» **What you need to do**
Give back only the lines from the one with "if up: lug_dark" through the last line of the data, exactly as they appear.

(Records with scene code)
[BEGIN]
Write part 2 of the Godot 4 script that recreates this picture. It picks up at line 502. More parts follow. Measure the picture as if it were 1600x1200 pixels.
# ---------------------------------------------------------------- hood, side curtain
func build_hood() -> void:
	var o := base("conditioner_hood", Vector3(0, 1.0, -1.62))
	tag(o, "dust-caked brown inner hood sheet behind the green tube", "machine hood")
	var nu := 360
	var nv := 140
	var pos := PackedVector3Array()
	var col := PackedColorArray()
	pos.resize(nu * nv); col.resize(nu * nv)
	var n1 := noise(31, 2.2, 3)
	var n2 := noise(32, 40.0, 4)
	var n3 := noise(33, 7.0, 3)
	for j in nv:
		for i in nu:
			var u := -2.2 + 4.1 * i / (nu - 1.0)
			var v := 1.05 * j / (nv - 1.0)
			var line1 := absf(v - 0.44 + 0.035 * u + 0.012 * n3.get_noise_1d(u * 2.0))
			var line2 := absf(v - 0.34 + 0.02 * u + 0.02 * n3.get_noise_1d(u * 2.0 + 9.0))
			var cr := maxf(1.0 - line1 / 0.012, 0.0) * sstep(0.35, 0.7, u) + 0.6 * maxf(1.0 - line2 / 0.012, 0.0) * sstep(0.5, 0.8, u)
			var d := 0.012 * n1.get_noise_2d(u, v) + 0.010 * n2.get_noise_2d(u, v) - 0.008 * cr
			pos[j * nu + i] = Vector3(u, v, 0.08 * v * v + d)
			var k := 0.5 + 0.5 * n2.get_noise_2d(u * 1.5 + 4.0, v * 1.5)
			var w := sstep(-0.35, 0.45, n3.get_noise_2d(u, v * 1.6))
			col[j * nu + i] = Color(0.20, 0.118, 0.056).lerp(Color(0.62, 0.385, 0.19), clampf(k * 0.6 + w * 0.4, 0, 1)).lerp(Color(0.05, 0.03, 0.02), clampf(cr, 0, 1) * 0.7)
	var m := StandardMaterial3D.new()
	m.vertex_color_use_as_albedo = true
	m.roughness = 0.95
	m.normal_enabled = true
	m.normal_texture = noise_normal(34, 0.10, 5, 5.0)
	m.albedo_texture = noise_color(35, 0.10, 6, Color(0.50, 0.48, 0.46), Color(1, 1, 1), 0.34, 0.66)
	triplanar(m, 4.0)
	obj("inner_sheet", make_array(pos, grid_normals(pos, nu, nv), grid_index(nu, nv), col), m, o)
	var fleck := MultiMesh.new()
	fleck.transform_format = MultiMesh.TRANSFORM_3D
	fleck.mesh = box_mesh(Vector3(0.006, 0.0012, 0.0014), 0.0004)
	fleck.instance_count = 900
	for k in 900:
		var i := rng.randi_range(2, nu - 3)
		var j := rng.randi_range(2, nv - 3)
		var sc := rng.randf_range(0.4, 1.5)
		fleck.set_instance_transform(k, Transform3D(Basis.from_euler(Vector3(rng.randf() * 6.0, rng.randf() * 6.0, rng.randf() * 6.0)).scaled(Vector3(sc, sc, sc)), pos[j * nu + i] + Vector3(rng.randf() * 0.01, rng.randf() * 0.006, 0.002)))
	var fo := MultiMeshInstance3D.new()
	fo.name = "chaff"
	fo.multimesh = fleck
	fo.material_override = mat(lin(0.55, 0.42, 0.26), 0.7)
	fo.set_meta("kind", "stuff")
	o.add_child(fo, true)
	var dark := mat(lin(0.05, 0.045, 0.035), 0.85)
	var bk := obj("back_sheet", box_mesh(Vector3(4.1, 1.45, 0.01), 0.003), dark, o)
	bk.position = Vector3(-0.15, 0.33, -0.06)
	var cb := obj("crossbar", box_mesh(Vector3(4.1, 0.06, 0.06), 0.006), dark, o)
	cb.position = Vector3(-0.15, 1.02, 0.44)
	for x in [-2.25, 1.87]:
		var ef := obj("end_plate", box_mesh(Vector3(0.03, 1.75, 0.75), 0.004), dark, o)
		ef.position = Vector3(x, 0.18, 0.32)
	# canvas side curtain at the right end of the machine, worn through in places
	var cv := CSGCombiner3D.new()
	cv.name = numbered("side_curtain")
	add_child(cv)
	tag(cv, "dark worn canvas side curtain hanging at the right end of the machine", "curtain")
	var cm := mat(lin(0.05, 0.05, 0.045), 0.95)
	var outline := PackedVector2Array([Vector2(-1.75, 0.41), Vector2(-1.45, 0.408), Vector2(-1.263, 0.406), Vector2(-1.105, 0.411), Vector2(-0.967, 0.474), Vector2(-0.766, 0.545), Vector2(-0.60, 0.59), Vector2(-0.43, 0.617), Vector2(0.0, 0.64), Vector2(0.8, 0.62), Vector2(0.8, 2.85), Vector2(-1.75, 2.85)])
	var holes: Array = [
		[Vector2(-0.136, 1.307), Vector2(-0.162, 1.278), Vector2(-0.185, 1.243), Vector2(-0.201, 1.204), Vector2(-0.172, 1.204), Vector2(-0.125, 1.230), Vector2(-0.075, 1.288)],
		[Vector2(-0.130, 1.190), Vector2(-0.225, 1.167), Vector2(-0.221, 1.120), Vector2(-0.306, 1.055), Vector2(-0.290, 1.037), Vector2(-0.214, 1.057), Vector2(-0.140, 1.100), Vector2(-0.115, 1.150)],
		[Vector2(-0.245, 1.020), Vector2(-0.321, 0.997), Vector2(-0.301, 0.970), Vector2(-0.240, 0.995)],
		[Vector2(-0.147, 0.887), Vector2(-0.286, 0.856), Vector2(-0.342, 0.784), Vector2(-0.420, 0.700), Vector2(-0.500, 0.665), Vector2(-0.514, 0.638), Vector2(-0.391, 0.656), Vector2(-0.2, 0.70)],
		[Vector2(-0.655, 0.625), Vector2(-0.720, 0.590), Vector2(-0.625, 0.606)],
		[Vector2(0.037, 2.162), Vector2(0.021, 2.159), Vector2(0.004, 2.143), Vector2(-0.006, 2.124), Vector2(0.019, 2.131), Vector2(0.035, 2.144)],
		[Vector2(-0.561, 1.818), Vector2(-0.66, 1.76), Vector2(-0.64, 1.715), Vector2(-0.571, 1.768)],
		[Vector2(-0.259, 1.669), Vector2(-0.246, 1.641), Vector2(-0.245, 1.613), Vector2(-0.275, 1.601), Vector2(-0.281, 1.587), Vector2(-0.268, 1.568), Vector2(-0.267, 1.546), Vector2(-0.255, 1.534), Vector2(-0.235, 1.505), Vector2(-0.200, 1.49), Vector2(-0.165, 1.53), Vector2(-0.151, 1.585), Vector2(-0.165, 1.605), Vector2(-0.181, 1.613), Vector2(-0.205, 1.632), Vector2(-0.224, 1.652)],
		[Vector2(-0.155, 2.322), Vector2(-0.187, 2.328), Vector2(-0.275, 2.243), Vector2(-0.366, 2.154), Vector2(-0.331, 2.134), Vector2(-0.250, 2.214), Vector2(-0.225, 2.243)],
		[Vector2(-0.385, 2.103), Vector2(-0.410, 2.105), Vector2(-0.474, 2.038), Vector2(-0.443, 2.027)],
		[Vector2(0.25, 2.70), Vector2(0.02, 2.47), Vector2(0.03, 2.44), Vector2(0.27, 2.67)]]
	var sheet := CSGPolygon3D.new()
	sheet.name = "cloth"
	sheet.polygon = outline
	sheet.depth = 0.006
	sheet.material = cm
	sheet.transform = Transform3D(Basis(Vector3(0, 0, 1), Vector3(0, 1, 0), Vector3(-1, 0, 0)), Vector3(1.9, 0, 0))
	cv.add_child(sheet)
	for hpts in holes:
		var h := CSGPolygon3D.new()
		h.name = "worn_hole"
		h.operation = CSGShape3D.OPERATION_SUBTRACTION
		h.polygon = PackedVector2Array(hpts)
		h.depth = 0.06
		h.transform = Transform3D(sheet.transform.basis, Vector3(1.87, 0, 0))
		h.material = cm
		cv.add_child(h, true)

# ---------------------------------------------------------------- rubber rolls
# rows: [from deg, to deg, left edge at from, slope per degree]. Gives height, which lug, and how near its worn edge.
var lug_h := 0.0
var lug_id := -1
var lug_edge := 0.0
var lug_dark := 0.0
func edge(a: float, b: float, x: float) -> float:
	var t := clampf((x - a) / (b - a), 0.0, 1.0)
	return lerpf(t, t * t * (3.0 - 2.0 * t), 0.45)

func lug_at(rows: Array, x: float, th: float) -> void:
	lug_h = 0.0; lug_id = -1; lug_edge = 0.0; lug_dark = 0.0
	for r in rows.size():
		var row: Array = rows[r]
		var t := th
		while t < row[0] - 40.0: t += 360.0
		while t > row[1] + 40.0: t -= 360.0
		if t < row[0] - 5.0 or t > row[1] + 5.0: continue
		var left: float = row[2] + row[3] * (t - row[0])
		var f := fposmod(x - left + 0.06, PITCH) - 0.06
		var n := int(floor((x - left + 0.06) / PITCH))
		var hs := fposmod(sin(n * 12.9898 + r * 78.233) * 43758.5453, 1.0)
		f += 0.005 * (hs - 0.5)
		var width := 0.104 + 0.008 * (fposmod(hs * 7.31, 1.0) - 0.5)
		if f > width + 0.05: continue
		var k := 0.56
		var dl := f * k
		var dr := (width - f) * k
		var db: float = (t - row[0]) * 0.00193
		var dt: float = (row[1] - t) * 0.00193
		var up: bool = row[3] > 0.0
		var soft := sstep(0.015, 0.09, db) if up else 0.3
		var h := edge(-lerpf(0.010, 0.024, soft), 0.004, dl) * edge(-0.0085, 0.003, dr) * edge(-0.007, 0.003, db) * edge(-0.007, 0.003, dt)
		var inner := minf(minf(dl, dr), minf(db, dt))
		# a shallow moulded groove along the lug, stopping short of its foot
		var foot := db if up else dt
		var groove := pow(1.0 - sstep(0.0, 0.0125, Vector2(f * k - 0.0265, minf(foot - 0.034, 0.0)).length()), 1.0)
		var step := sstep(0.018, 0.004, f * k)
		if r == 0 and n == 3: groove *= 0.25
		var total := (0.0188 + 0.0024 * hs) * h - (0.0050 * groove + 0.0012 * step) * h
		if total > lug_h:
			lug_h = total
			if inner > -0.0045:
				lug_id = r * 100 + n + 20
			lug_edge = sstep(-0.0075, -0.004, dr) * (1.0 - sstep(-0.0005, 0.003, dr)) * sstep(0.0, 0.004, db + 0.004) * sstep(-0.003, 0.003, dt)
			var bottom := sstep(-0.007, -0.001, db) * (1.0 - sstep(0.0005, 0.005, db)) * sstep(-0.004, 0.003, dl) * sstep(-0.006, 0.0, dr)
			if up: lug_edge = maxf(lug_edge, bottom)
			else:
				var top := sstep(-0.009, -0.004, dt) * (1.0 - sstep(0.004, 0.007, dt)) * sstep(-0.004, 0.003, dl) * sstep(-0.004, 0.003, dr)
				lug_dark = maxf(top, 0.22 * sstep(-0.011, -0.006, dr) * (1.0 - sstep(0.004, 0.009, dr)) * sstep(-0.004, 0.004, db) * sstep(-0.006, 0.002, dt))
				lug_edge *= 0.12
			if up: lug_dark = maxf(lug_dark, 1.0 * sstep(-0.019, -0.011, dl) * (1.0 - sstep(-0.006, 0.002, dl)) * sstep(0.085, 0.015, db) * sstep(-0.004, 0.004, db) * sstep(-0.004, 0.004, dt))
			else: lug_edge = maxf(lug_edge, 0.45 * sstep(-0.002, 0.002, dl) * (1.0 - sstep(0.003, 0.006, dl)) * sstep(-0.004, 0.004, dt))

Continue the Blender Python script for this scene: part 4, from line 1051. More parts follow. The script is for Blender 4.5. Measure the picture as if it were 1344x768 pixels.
[END]
» **Expected answer**
			if up: lug_dark = maxf(lug_dark, 1.0 * sstep(-0.019, -0.011, dl) * (1.0 - sstep(-0.006, 0.002, dl)) * sstep(0.085, 0.015, db) * sstep(-0.004, 0.004, db) * sstep(-0.004, 0.004, dt))
			else: lug_edge = maxf(lug_edge, 0.45 * sstep(-0.002, 0.002, dl) * (1.0 - sstep(0.003, 0.006, dl)) * sstep(-0.004, 0.004, dt))

Continue the Blender Python script for this scene: part 4, from line 1051. More parts follow. The script is for Blender 4.5. Measure the picture as if it were 1344x768 pixels.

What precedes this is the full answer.